◆ **DESCRIPTION OF THE TASK**
Copy out the data below verbatim.

◆ **DATA PROVIDED**
·····

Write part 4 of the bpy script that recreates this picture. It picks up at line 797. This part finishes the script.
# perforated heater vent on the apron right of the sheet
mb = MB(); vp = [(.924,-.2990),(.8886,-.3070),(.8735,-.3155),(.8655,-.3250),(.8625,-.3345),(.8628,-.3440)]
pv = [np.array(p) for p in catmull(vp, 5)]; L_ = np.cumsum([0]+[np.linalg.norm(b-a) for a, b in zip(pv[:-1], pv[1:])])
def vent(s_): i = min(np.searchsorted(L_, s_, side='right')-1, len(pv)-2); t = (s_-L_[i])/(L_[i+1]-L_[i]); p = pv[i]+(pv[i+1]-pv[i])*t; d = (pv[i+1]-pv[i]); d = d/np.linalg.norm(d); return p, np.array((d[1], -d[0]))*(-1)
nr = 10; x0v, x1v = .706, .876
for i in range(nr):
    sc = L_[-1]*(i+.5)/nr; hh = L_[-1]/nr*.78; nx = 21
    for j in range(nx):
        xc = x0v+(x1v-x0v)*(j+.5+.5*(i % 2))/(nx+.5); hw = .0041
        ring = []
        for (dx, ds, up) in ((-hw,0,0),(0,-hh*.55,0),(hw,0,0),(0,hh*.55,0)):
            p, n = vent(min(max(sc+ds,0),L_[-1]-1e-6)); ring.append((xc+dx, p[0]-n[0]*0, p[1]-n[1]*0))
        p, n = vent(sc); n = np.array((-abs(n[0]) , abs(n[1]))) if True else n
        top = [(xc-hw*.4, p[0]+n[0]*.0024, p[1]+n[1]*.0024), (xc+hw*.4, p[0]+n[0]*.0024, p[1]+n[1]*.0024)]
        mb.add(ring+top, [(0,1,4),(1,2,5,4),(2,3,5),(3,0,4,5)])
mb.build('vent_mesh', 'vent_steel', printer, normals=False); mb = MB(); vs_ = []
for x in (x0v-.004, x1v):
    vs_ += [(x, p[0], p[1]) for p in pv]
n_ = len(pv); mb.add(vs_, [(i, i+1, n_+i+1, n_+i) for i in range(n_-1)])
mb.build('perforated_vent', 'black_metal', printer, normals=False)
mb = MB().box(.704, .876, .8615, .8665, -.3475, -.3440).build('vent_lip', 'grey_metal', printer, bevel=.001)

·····

◆ **CORRECT RESPONSE**
Write part 4 of the bpy script that recreates this picture. It picks up at line 797. This part finishes the script.
# perforated heater vent on the apron right of the sheet
mb = MB(); vp = [(.924,-.2990),(.8886,-.3070),(.8735,-.3155),(.8655,-.3250),(.8625,-.3345),(.8628,-.3440)]
pv = [np.array(p) for p in catmull(vp, 5)]; L_ = np.cumsum([0]+[np.linalg.norm(b-a) for a, b in zip(pv[:-1], pv[1:])])
def vent(s_): i = min(np.searchsorted(L_, s_, side='right')-1, len(pv)-2); t = (s_-L_[i])/(L_[i+1]-L_[i]); p = pv[i]+(pv[i+1]-pv[i])*t; d = (pv[i+1]-pv[i]); d = d/np.linalg.norm(d); return p, np.array((d[1], -d[0]))*(-1)
nr = 10; x0v, x1v = .706, .876
for i in range(nr):
    sc = L_[-1]*(i+.5)/nr; hh = L_[-1]/nr*.78; nx = 21
    for j in range(nx):
        xc = x0v+(x1v-x0v)*(j+.5+.5*(i % 2))/(nx+.5); hw = .0041
        ring = []
        for (dx, ds, up) in ((-hw,0,0),(0,-hh*.55,0),(hw,0,0),(0,hh*.55,0)):
            p, n = vent(min(max(sc+ds,0),L_[-1]-1e-6)); ring.append((xc+dx, p[0]-n[0]*0, p[1]-n[1]*0))
        p, n = vent(sc); n = np.array((-abs(n[0]) , abs(n[1]))) if True else n
        top = [(xc-hw*.4, p[0]+n[0]*.0024, p[1]+n[1]*.0024), (xc+hw*.4, p[0]+n[0]*.0024, p[1]+n[1]*.0024)]
        mb.add(ring+top, [(0,1,4),(1,2,5,4),(2,3,5),(3,0,4,5)])
mb.build('vent_mesh', 'vent_steel', printer, normals=False); mb = MB(); vs_ = []
for x in (x0v-.004, x1v):
    vs_ += [(x, p[0], p[1]) for p in pv]
n_ = len(pv); mb.add(vs_, [(i, i+1, n_+i+1, n_+i) for i in range(n_-1)])
mb.build('perforated_vent', 'black_metal', printer, normals=False)
mb = MB().box(.704, .876, .8615, .8665, -.3475, -.3440).build('vent_lip', 'grey_metal', printer, bevel=.001)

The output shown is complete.